**Exercise aim:**
Please write the listing below out again exactly, leaving every picture behind.

**Raw data:**
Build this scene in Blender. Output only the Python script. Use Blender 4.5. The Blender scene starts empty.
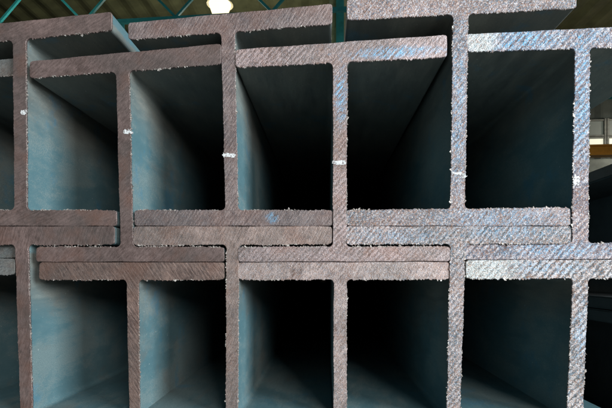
import bpy, bmesh, math, random
from mathutils import Vector, Matrix
from mathutils.geometry import tessellate_polygon
R = math.radians
scene = bpy.context.scene
C = scene.collection
rng = random.Random(7)

# ------------------------------------------------------------------ camera
F = 480.0                       # focal length in units of 1/612 of the frame width
VX, VY = 325.5, 274.4           # where the lens axis meets the picture (shift lens)
cam = bpy.data.cameras.new('camera'); co = bpy.data.objects.new('camera', cam); C.objects.link(co)
co.location = (0, 0, 0); co.rotation_euler = (R(90), 0, 0)
cam.sensor_width = 36; cam.sensor_fit = 'HORIZONTAL'; cam.lens = F / 612 * 36
cam.shift_x = -(VX - 306) / 612; cam.shift_y = (VY - 204) / 612
cam.clip_start = 0.02; cam.clip_end = 200
scene.camera = co
# ------------------------------------------------------------------ light
w = bpy.data.worlds.new('World'); scene.world = w; w.use_nodes = True
bg = w.node_tree.nodes['Background']; bg.inputs[0].default_value = (.74, .90, 1, 1); bg.inputs[1].default_value = 0.022

def area(name, az, el, dist, sx, sy, power, col, target=(0, .7, 0)):
    l = bpy.data.lights.new(name, 'AREA'); l.shape = 'RECTANGLE'; l.size = sx; l.size_y = sy
    l.energy = power; l.color = col
    o = bpy.data.objects.new(name, l); C.objects.link(o)
    d = Vector((math.sin(R(az)) * math.cos(R(el)), -math.cos(R(az)) * math.cos(R(el)), math.sin(R(el))))
    o.location = Vector(target) + d * dist
    o.rotation_euler = (-d).to_track_quat('-Z', 'Y').to_euler()
    return o
area('open_bay_daylight', 22, 16, 5.0, 1.4, 1.4, 172, (1.0, .96, .92))
area('side_bay_daylight', 50, 14, 5.0, 2.0, 2.0, 440, (.84, .95, 1.0))
vs = scene.view_settings; vs.view_transform = 'Standard'; vs.look = 'None'; vs.exposure = 0; vs.gamma = 1

# ------------------------------------------------------------------ helpers
def tag(o, label=None, cat=None, group=None, kind=None):
    if label: o['label'] = label
    if cat: o['category'] = cat
    if group: o['group'] = group
    if kind: o['kind'] = kind
    return o
def empty(name, loc=(0, 0, 0)):
    o = bpy.data.objects.new(name, None); C.objects.link(o); o.location = loc; o.empty_display_size = .05
    return o
def link(name, bm, mats, parent=None, loc=None):
    """bm is in world coordinates; the object's origin is put at loc (or the parent's)."""
    base = Vector(loc) if loc is not None else (Vector(parent_base(parent)) if parent else Vector((0, 0, 0)))
    bmesh.ops.translate(bm, verts=bm.verts, vec=-base)
    me = bpy.data.meshes.new(name); bm.to_mesh(me); bm.free()
    for m in (mats if isinstance(mats, (list, tuple)) else [mats]): me.materials.append(m)
    o = bpy.data.objects.new(name, me); C.objects.link(o)
    if parent: o.parent = parent
    else: o.location = base
    return o
def parent_base(p):
    v = Vector(p.location); q = p.parent
    while q: v += q.location; q = q.parent
    return v
def box(bm, c, s, rot=None):
    m = Matrix.Translation(c) @ (rot.to_4x4() if rot else Matrix()) @ Matrix.Diagonal((s[0], s[1], s[2], 1))
    bmesh.ops.create_cube(bm, size=1, matrix=m)
def bar(bm, a, b, t, t2=None):
    a, b = Vector(a), Vector(b); d = b - a
    box(bm, (a + b) / 2, (t, t2 or t, d.length), d.to_track_quat('Z', 'Y').to_matrix())

# ------------------------------------------------------------------ geometry of the sawn plane
S = .30 / 214.0                               # metres per reference unit at the lens axis
Y0 = F * S
B_, G_ = 2.11e-4, -9.65e-5
def XZ(px, py):
    """where a sight line meets the (slightly oblique) sawn plane"""
    D = 1 + B_ * (px - VX) + G_ * (py - VY)
    return Vector(((px - VX) / D * S, -(py - VY) / D * S))
def front(x, z): return Y0 - B_ * F * x + G_ * F * z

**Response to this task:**
Build this scene in Blender. Output only the Python script. Use Blender 4.5. The Blender scene starts empty.
import bpy, bmesh, math, random
from mathutils import Vector, Matrix
from mathutils.geometry import tessellate_polygon
R = math.radians
scene = bpy.context.scene
C = scene.collection
rng = random.Random(7)

# ------------------------------------------------------------------ camera
F = 480.0                       # focal length in units of 1/612 of the frame width
VX, VY = 325.5, 274.4           # where the lens axis meets the picture (shift lens)
cam = bpy.data.cameras.new('camera'); co = bpy.data.objects.new('camera', cam); C.objects.link(co)
co.location = (0, 0, 0); co.rotation_euler = (R(90), 0, 0)
cam.sensor_width = 36; cam.sensor_fit = 'HORIZONTAL'; cam.lens = F / 612 * 36
cam.shift_x = -(VX - 306) / 612; cam.shift_y = (VY - 204) / 612
cam.clip_start = 0.02; cam.clip_end = 200
scene.camera = co
# ------------------------------------------------------------------ light
w = bpy.data.worlds.new('World'); scene.world = w; w.use_nodes = True
bg = w.node_tree.nodes['Background']; bg.inputs[0].default_value = (.74, .90, 1, 1); bg.inputs[1].default_value = 0.022

def area(name, az, el, dist, sx, sy, power, col, target=(0, .7, 0)):
    l = bpy.data.lights.new(name, 'AREA'); l.shape = 'RECTANGLE'; l.size = sx; l.size_y = sy
    l.energy = power; l.color = col
    o = bpy.data.objects.new(name, l); C.objects.link(o)
    d = Vector((math.sin(R(az)) * math.cos(R(el)), -math.cos(R(az)) * math.cos(R(el)), math.sin(R(el))))
    o.location = Vector(target) + d * dist
    o.rotation_euler = (-d).to_track_quat('-Z', 'Y').to_euler()
    return o
area('open_bay_daylight', 22, 16, 5.0, 1.4, 1.4, 172, (1.0, .96, .92))
area('side_bay_daylight', 50, 14, 5.0, 2.0, 2.0, 440, (.84, .95, 1.0))
vs = scene.view_settings; vs.view_transform = 'Standard'; vs.look = 'None'; vs.exposure = 0; vs.gamma = 1

# ------------------------------------------------------------------ helpers
def tag(o, label=None, cat=None, group=None, kind=None):
    if label: o['label'] = label
    if cat: o['category'] = cat
    if group: o['group'] = group
    if kind: o['kind'] = kind
    return o
def empty(name, loc=(0, 0, 0)):
    o = bpy.data.objects.new(name, None); C.objects.link(o); o.location = loc; o.empty_display_size = .05
    return o
def link(name, bm, mats, parent=None, loc=None):
    """bm is in world coordinates; the object's origin is put at loc (or the parent's)."""
    base = Vector(loc) if loc is not None else (Vector(parent_base(parent)) if parent else Vector((0, 0, 0)))
    bmesh.ops.translate(bm, verts=bm.verts, vec=-base)
    me = bpy.data.meshes.new(name); bm.to_mesh(me); bm.free()
    for m in (mats if isinstance(mats, (list, tuple)) else [mats]): me.materials.append(m)
    o = bpy.data.objects.new(name, me); C.objects.link(o)
    if parent: o.parent = parent
    else: o.location = base
    return o
def parent_base(p):
    v = Vector(p.location); q = p.parent
    while q: v += q.location; q = q.parent
    return v
def box(bm, c, s, rot=None):
    m = Matrix.Translation(c) @ (rot.to_4x4() if rot else Matrix()) @ Matrix.Diagonal((s[0], s[1], s[2], 1))
    bmesh.ops.create_cube(bm, size=1, matrix=m)
def bar(bm, a, b, t, t2=None):
    a, b = Vector(a), Vector(b); d = b - a
    box(bm, (a + b) / 2, (t, t2 or t, d.length), d.to_track_quat('Z', 'Y').to_matrix())

# ------------------------------------------------------------------ geometry of the sawn plane
S = .30 / 214.0                               # metres per reference unit at the lens axis
Y0 = F * S
B_, G_ = 2.11e-4, -9.65e-5
def XZ(px, py):
    """where a sight line meets the (slightly oblique) sawn plane"""
    D = 1 + B_ * (px - VX) + G_ * (py - VY)
    return Vector(((px - VX) / D * S, -(py - VY) / D * S))
def front(x, z): return Y0 - B_ * F * x + G_ * F * z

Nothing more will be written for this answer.